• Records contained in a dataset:

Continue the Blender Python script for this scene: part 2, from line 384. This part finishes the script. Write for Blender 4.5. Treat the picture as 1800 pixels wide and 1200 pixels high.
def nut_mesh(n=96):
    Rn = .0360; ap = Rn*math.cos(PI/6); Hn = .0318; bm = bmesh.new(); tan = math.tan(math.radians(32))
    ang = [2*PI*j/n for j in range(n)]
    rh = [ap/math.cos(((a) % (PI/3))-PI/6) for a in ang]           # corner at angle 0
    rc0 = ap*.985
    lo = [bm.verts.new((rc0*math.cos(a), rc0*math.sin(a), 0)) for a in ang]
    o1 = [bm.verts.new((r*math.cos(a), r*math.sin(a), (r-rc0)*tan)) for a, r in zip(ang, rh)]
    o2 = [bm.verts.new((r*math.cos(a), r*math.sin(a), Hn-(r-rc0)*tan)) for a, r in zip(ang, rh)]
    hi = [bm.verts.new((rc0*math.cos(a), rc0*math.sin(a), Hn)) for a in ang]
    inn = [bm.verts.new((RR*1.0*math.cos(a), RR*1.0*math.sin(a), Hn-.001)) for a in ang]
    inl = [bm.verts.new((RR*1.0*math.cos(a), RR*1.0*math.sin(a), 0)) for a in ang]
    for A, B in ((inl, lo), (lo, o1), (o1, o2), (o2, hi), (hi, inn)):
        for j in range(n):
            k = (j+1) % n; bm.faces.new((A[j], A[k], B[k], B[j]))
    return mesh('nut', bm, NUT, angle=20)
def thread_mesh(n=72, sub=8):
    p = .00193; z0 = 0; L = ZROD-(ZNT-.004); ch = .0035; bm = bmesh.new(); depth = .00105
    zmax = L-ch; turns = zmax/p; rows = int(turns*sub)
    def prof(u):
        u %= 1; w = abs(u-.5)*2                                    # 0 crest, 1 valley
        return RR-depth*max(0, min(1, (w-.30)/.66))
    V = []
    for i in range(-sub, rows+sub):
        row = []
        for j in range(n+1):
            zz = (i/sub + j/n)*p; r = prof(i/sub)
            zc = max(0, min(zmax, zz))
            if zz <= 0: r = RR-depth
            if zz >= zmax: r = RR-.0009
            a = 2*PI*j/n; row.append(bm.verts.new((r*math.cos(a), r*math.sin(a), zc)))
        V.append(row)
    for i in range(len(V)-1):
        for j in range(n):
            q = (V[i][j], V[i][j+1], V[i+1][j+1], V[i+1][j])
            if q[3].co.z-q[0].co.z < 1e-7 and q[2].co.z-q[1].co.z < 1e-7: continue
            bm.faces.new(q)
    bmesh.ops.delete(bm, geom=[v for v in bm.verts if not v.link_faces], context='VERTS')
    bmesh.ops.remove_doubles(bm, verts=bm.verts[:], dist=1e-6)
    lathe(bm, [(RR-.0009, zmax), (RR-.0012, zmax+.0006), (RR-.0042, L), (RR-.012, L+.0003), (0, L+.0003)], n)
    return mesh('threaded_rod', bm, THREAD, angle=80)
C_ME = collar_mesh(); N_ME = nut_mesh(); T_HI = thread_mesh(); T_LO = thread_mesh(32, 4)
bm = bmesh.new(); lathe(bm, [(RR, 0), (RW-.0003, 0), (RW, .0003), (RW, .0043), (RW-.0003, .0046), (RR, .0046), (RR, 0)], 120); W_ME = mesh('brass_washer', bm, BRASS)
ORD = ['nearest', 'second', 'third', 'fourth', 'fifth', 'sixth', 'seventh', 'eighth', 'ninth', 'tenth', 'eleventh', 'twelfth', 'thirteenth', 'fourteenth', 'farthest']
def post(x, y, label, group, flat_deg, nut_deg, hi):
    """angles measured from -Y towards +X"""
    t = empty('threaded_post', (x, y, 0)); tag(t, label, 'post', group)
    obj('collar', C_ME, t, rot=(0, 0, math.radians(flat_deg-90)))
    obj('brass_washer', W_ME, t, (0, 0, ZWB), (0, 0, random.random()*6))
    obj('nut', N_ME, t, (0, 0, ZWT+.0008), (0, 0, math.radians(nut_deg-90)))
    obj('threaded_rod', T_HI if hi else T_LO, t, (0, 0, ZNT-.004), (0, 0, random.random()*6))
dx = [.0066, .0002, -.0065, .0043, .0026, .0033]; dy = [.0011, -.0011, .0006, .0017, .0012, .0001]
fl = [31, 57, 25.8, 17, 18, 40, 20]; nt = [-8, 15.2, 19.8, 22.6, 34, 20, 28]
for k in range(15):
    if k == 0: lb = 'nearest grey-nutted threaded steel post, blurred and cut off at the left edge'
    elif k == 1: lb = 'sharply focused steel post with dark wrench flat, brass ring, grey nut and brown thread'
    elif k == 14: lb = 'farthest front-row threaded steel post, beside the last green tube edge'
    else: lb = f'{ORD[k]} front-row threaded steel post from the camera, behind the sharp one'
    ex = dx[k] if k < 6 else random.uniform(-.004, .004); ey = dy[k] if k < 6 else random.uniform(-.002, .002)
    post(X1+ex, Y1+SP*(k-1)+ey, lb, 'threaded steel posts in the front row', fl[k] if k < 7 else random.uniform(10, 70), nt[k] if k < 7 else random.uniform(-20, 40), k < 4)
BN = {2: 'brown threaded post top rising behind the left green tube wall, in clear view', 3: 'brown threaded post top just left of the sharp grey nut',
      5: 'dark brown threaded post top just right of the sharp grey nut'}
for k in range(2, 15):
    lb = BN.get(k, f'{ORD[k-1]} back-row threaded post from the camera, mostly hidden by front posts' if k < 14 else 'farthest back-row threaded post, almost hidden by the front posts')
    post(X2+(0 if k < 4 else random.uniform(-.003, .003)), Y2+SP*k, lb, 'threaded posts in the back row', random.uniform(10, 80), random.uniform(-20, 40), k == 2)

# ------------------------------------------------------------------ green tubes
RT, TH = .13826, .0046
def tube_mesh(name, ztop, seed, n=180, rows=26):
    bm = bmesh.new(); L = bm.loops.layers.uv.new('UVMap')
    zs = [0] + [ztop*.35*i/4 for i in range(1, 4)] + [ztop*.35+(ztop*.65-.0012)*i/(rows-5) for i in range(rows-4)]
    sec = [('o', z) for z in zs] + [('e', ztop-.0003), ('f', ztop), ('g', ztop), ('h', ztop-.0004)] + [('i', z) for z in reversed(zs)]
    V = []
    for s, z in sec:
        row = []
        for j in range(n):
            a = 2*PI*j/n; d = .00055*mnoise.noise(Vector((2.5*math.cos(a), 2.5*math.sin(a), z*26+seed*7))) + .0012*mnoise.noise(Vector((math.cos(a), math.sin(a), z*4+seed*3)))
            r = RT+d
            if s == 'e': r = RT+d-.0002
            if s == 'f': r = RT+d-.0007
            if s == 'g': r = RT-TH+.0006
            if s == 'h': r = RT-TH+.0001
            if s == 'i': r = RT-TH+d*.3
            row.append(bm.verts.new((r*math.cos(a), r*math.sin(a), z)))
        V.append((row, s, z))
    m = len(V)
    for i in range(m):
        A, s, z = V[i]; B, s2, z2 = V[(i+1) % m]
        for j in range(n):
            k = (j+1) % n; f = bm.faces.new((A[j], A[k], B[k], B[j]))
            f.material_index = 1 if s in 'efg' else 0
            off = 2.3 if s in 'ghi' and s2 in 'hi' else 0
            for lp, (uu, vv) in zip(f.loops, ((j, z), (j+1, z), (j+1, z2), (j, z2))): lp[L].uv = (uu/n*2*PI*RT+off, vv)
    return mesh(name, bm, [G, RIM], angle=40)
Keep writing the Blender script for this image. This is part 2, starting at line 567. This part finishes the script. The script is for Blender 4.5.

• The task: Print all of the entries exactly as they appear.

• Answer to this problem:
Continue the Blender Python script for this scene: part 2, from line 384. This part finishes the script. Write for Blender 4.5. Treat the picture as 1800 pixels wide and 1200 pixels high.
def nut_mesh(n=96):
    Rn = .0360; ap = Rn*math.cos(PI/6); Hn = .0318; bm = bmesh.new(); tan = math.tan(math.radians(32))
    ang = [2*PI*j/n for j in range(n)]
    rh = [ap/math.cos(((a) % (PI/3))-PI/6) for a in ang]           # corner at angle 0
    rc0 = ap*.985
    lo = [bm.verts.new((rc0*math.cos(a), rc0*math.sin(a), 0)) for a in ang]
    o1 = [bm.verts.new((r*math.cos(a), r*math.sin(a), (r-rc0)*tan)) for a, r in zip(ang, rh)]
    o2 = [bm.verts.new((r*math.cos(a), r*math.sin(a), Hn-(r-rc0)*tan)) for a, r in zip(ang, rh)]
    hi = [bm.verts.new((rc0*math.cos(a), rc0*math.sin(a), Hn)) for a in ang]
    inn = [bm.verts.new((RR*1.0*math.cos(a), RR*1.0*math.sin(a), Hn-.001)) for a in ang]
    inl = [bm.verts.new((RR*1.0*math.cos(a), RR*1.0*math.sin(a), 0)) for a in ang]
    for A, B in ((inl, lo), (lo, o1), (o1, o2), (o2, hi), (hi, inn)):
        for j in range(n):
            k = (j+1) % n; bm.faces.new((A[j], A[k], B[k], B[j]))
    return mesh('nut', bm, NUT, angle=20)
def thread_mesh(n=72, sub=8):
    p = .00193; z0 = 0; L = ZROD-(ZNT-.004); ch = .0035; bm = bmesh.new(); depth = .00105
    zmax = L-ch; turns = zmax/p; rows = int(turns*sub)
    def prof(u):
        u %= 1; w = abs(u-.5)*2                                    # 0 crest, 1 valley
        return RR-depth*max(0, min(1, (w-.30)/.66))
    V = []
    for i in range(-sub, rows+sub):
        row = []
        for j in range(n+1):
            zz = (i/sub + j/n)*p; r = prof(i/sub)
            zc = max(0, min(zmax, zz))
            if zz <= 0: r = RR-depth
            if zz >= zmax: r = RR-.0009
            a = 2*PI*j/n; row.append(bm.verts.new((r*math.cos(a), r*math.sin(a), zc)))
        V.append(row)
    for i in range(len(V)-1):
        for j in range(n):
            q = (V[i][j], V[i][j+1], V[i+1][j+1], V[i+1][j])
            if q[3].co.z-q[0].co.z < 1e-7 and q[2].co.z-q[1].co.z < 1e-7: continue
            bm.faces.new(q)
    bmesh.ops.delete(bm, geom=[v for v in bm.verts if not v.link_faces], context='VERTS')
    bmesh.ops.remove_doubles(bm, verts=bm.verts[:], dist=1e-6)
    lathe(bm, [(RR-.0009, zmax), (RR-.0012, zmax+.0006), (RR-.0042, L), (RR-.012, L+.0003), (0, L+.0003)], n)
    return mesh('threaded_rod', bm, THREAD, angle=80)
C_ME = collar_mesh(); N_ME = nut_mesh(); T_HI = thread_mesh(); T_LO = thread_mesh(32, 4)
bm = bmesh.new(); lathe(bm, [(RR, 0), (RW-.0003, 0), (RW, .0003), (RW, .0043), (RW-.0003, .0046), (RR, .0046), (RR, 0)], 120); W_ME = mesh('brass_washer', bm, BRASS)
ORD = ['nearest', 'second', 'third', 'fourth', 'fifth', 'sixth', 'seventh', 'eighth', 'ninth', 'tenth', 'eleventh', 'twelfth', 'thirteenth', 'fourteenth', 'farthest']
def post(x, y, label, group, flat_deg, nut_deg, hi):
    """angles measured from -Y towards +X"""
    t = empty('threaded_post', (x, y, 0)); tag(t, label, 'post', group)
    obj('collar', C_ME, t, rot=(0, 0, math.radians(flat_deg-90)))
    obj('brass_washer', W_ME, t, (0, 0, ZWB), (0, 0, random.random()*6))
    obj('nut', N_ME, t, (0, 0, ZWT+.0008), (0, 0, math.radians(nut_deg-90)))
    obj('threaded_rod', T_HI if hi else T_LO, t, (0, 0, ZNT-.004), (0, 0, random.random()*6))
dx = [.0066, .0002, -.0065, .0043, .0026, .0033]; dy = [.0011, -.0011, .0006, .0017, .0012, .0001]
fl = [31, 57, 25.8, 17, 18, 40, 20]; nt = [-8, 15.2, 19.8, 22.6, 34, 20, 28]
for k in range(15):
    if k == 0: lb = 'nearest grey-nutted threaded steel post, blurred and cut off at the left edge'
    elif k == 1: lb = 'sharply focused steel post with dark wrench flat, brass ring, grey nut and brown thread'
    elif k == 14: lb = 'farthest front-row threaded steel post, beside the last green tube edge'
    else: lb = f'{ORD[k]} front-row threaded steel post from the camera, behind the sharp one'
    ex = dx[k] if k < 6 else random.uniform(-.004, .004); ey = dy[k] if k < 6 else random.uniform(-.002, .002)
    post(X1+ex, Y1+SP*(k-1)+ey, lb, 'threaded steel posts in the front row', fl[k] if k < 7 else random.uniform(10, 70), nt[k] if k < 7 else random.uniform(-20, 40), k < 4)
BN = {2: 'brown threaded post top rising behind the left green tube wall, in clear view', 3: 'brown threaded post top just left of the sharp grey nut',
      5: 'dark brown threaded post top just right of the sharp grey nut'}
for k in range(2, 15):
    lb = BN.get(k, f'{ORD[k-1]} back-row threaded post from the camera, mostly hidden by front posts' if k < 14 else 'farthest back-row threaded post, almost hidden by the front posts')
    post(X2+(0 if k < 4 else random.uniform(-.003, .003)), Y2+SP*k, lb, 'threaded posts in the back row', random.uniform(10, 80), random.uniform(-20, 40), k == 2)

# ------------------------------------------------------------------ green tubes
RT, TH = .13826, .0046
def tube_mesh(name, ztop, seed, n=180, rows=26):
    bm = bmesh.new(); L = bm.loops.layers.uv.new('UVMap')
    zs = [0] + [ztop*.35*i/4 for i in range(1, 4)] + [ztop*.35+(ztop*.65-.0012)*i/(rows-5) for i in range(rows-4)]
    sec = [('o', z) for z in zs] + [('e', ztop-.0003), ('f', ztop), ('g', ztop), ('h', ztop-.0004)] + [('i', z) for z in reversed(zs)]
    V = []
    for s, z in sec:
        row = []
        for j in range(n):
            a = 2*PI*j/n; d = .00055*mnoise.noise(Vector((2.5*math.cos(a), 2.5*math.sin(a), z*26+seed*7))) + .0012*mnoise.noise(Vector((math.cos(a), math.sin(a), z*4+seed*3)))
            r = RT+d
            if s == 'e': r = RT+d-.0002
            if s == 'f': r = RT+d-.0007
            if s == 'g': r = RT-TH+.0006
            if s == 'h': r = RT-TH+.0001
            if s == 'i': r = RT-TH+d*.3
            row.append(bm.verts.new((r*math.cos(a), r*math.sin(a), z)))
        V.append((row, s, z))
    m = len(V)
    for i in range(m):
        A, s, z = V[i]; B, s2, z2 = V[(i+1) % m]
        for j in range(n):
            k = (j+1) % n; f = bm.faces.new((A[j], A[k], B[k], B[j]))
            f.material_index = 1 if s in 'efg' else 0
            off = 2.3 if s in 'ghi' and s2 in 'hi' else 0
            for lp, (uu, vv) in zip(f.loops, ((j, z), (j+1, z), (j+1, z2), (j, z2))): lp[L].uv = (uu/n*2*PI*RT+off, vv)
    return mesh(name, bm, [G, RIM], angle=40)
Keep writing the Blender script for this image. This is part 2, starting at line 567. This part finishes the script. The script is for Blender 4.5.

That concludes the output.